The High Court has referred the retrospective application of Section 149(1)(c) to a larger bench for consideration.
CA Pratibha Goyal | Jun 4, 2025 |
Retrospective Application of Section 149(1)(c): HC Places Matter Before Larger Bench
The petitioners have challenged the impugned notices on several grounds, including: (a) that the notices were issued in the name of a non-existing entity; (b) that the reasons recorded for issuance of the impugned notices did not pertain to the relevant assessment year in respect of which the notices were issued; (c) that the petitioners were non-residents at the material time and, therefore, the information regarding an asset located overseas did not present any reason to believe that the income of the petitioners had escaped assessment; and (d) that the impugned notices are barred by limitation as they were issued beyond the period of six years from the end of the relevant assessment year.
In the present case, arguments were heard solely on the ground of limitation, and the present common order is confined to the question whether the impugned notices were issued beyond the prescribed period from the end of the relevant assessment year.
The controversy, essentially, relates to the application of clause (c) of sub-section (1) of Section 149 of the Act, which was introduced by virtue of the Finance Act, 2012 (Act 23 of 2012). In terms of the said clause, the issuance of notice under Section 148 of the Act, in respect of any income in relation to any asset located outside India, which had escaped assessment, was not proscribed for a period of sixteen years from the end of the assessment year in which such income was chargeable to tax. Clause (c) was inserted by virtue of the Finance Act, 2012 and accordingly, the Assessee contends that it would be apply only to cases where the limitation for re-opening the assessment had not already expired.
The Revenue counters the same and contends that Section 149(1) (c) of the Act would be applicable retrospectively. Thus, the assessments for the assessment years could be opened even where the same stood concluded by expiry of the limitation as was applicable prior to the insertion of said Clause (c).
As stated above, the principal question to be addressed is whether the impugned notices are barred by time insofar as they pertain to assessment years in respect of which income escaping assessment could not be assessed or re-assessed under Section 147 of the Act on account of the period for re-opening such assessments having expired prior to the insertion of clause (c) in sub-section (1) to Section 149 of the Act.
Petitioners argued that section 149(1)(c) cannot be applied retrospectively to reopen concluded assessments. Any assessment already barred by limitation as of 01.07.2012 (date of insertion of clause (c)) cannot be reopened. The right to finality in tax proceedings is a substantive right; thus, reopening after limitation violates this principle.
Petitioner Relied on precedents: K.M. Sharma v. ITO, S.S. Gadgil v. Lal & Co., and Brahm Datt v. ACIT, which affirm the prospective operation of such amendments unless expressly made retrospective.
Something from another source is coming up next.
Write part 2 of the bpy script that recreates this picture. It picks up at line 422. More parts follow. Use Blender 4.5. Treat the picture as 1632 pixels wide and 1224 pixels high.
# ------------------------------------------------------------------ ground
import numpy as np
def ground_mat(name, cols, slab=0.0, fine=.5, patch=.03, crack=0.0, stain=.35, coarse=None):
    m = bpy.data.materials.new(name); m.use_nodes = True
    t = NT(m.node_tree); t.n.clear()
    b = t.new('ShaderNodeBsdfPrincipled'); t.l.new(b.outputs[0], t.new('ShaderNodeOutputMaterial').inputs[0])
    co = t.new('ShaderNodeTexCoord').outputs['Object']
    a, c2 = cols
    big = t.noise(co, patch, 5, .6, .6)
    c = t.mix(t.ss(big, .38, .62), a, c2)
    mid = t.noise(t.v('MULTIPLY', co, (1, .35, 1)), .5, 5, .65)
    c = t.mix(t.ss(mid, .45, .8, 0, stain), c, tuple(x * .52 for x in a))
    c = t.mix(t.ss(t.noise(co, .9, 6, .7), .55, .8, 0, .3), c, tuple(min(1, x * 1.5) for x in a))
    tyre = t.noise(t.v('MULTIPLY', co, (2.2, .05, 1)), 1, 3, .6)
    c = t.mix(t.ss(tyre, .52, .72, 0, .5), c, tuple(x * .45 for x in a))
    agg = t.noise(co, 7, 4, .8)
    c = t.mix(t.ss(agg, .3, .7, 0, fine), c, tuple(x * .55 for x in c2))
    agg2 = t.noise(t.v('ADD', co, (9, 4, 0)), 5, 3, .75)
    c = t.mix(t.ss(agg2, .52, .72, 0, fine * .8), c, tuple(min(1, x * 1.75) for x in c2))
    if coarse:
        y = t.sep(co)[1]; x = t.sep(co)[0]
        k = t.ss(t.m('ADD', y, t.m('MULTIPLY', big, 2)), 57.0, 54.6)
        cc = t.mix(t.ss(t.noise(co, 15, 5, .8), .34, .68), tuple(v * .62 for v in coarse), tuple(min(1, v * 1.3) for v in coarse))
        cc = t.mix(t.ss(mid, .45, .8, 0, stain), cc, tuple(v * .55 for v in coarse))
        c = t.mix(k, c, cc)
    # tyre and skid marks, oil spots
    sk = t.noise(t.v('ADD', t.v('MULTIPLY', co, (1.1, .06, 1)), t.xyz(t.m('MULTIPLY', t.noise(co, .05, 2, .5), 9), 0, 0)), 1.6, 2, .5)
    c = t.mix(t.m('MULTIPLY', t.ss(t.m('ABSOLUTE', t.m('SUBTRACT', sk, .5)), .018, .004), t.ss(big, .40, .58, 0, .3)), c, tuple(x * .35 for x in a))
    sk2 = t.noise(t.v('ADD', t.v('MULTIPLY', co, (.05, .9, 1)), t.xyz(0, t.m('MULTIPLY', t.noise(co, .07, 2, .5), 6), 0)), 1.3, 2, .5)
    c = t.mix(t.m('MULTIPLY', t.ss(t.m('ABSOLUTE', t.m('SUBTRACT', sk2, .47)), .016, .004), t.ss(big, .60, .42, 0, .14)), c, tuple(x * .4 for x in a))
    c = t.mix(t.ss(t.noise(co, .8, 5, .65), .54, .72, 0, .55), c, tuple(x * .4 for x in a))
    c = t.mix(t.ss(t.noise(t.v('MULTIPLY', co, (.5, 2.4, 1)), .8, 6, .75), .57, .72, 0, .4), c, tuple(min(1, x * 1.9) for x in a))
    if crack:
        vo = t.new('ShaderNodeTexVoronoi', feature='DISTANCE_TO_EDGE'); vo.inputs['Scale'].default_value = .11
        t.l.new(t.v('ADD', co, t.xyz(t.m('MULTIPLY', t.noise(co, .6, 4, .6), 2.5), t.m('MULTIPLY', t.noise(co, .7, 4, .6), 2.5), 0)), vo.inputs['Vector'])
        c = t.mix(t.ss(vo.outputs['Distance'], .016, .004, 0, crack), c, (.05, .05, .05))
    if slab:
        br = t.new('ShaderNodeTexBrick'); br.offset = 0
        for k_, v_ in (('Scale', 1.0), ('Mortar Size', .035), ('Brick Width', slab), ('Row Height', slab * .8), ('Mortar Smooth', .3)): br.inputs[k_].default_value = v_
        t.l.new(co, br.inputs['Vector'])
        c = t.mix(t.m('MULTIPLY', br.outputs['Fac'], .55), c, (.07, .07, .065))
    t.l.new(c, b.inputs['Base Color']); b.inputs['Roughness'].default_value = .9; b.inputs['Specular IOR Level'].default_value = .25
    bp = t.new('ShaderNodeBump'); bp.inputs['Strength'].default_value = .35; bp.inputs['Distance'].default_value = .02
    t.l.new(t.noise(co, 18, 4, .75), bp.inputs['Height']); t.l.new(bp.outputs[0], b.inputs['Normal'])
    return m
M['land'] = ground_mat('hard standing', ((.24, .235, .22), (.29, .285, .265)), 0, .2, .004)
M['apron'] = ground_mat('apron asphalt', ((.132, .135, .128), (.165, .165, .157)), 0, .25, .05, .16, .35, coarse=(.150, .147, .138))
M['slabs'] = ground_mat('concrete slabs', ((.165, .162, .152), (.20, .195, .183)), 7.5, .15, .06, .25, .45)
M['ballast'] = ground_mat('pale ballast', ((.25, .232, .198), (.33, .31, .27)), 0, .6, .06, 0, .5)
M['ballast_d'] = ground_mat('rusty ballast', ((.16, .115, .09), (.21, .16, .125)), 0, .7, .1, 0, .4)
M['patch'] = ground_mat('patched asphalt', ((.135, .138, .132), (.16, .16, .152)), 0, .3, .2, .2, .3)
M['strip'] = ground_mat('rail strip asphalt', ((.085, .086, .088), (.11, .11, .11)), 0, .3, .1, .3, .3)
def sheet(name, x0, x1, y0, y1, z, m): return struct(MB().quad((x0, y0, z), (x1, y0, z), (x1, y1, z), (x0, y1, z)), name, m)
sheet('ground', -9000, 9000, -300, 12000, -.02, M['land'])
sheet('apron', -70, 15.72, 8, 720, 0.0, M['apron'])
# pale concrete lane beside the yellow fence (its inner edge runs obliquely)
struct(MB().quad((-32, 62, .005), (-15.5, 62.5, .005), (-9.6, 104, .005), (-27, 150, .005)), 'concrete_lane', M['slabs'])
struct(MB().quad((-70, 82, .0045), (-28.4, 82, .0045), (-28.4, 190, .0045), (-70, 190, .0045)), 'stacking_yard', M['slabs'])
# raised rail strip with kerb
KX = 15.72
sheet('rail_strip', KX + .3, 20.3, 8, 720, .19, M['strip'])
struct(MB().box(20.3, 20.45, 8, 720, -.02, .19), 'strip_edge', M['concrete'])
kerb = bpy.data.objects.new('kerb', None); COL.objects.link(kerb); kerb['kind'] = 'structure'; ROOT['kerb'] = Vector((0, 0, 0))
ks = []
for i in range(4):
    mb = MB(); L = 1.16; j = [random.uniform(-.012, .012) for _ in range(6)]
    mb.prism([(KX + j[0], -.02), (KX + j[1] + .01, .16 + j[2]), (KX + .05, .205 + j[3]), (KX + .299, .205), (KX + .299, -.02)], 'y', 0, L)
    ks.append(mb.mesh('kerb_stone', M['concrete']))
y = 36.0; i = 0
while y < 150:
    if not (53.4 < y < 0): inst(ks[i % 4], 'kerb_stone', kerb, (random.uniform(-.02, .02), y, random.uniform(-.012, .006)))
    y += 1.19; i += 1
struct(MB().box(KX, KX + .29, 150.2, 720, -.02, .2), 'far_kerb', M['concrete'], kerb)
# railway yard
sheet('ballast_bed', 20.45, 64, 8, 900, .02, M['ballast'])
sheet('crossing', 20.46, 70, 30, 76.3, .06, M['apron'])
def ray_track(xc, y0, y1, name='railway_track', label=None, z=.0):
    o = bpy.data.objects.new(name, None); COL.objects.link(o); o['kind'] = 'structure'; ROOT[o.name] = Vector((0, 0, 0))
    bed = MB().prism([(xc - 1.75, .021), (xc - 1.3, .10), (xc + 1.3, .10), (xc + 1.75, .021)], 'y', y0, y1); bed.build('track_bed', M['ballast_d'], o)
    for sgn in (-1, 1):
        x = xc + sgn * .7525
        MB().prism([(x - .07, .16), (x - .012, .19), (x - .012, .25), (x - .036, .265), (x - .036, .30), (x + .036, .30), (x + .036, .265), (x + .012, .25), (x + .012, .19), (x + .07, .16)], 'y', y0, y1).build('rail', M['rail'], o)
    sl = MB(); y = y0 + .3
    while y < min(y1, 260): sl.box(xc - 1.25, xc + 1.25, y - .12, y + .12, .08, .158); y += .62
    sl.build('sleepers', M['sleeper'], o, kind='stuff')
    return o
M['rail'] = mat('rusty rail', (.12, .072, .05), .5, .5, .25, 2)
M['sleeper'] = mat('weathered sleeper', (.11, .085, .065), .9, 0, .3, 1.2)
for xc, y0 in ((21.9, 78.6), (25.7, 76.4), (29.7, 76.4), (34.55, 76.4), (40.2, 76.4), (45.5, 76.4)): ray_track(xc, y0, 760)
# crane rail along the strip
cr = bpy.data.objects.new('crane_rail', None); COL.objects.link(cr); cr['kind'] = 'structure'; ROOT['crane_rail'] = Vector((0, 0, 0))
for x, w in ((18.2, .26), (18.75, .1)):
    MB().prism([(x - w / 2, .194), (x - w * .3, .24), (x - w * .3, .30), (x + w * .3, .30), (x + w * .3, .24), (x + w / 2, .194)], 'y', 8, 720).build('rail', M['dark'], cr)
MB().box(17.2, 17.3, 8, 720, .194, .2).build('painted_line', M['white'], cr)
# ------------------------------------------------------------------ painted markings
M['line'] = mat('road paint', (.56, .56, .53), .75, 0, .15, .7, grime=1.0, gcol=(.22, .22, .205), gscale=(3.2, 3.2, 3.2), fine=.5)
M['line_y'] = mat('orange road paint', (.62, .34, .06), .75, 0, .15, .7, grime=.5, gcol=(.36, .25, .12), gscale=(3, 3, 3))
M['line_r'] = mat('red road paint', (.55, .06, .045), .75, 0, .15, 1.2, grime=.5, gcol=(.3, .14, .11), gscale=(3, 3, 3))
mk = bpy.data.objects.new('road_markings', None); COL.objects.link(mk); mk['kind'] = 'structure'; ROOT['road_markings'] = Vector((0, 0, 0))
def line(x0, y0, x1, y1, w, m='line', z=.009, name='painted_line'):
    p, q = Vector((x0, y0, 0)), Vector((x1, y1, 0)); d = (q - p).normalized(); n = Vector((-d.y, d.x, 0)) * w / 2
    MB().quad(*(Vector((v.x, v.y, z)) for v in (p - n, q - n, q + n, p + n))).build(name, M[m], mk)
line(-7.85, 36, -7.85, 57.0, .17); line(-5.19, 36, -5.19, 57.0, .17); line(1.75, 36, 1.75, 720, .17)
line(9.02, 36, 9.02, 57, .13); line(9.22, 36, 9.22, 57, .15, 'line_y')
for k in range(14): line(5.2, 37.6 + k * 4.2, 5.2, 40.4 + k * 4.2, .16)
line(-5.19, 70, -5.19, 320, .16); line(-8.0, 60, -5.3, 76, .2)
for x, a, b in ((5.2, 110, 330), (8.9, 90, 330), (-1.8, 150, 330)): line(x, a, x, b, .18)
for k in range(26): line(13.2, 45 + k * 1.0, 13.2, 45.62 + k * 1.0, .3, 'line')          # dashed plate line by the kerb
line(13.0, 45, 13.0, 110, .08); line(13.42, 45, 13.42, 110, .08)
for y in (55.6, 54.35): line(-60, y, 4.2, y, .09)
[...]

As noted above, the decision in Brahm Datt v. Assistant Commissioner of Income-Tax & Others has neither construed the import of the Explanation added to Section 149 of the Act nor the import of Explanation 4 added to Section 147 of the Act as were in force at the material time. The decision in Additional Commissioner (Legal) & Anr. v. Jyoti Traders & Anr. is also instructive. Additionally, the notes to clauses to the Finance Bill, 2012, which we find are material to construing the legislative intent behind the amendments to Sections 147 and 149 of the Act, were not brought to the notice of this Court in Brahm Datt v. Assistant Commissioner of Income-Tax & Others. Thus, the view expressed in the said decision may require consideration by a larger bench of this court.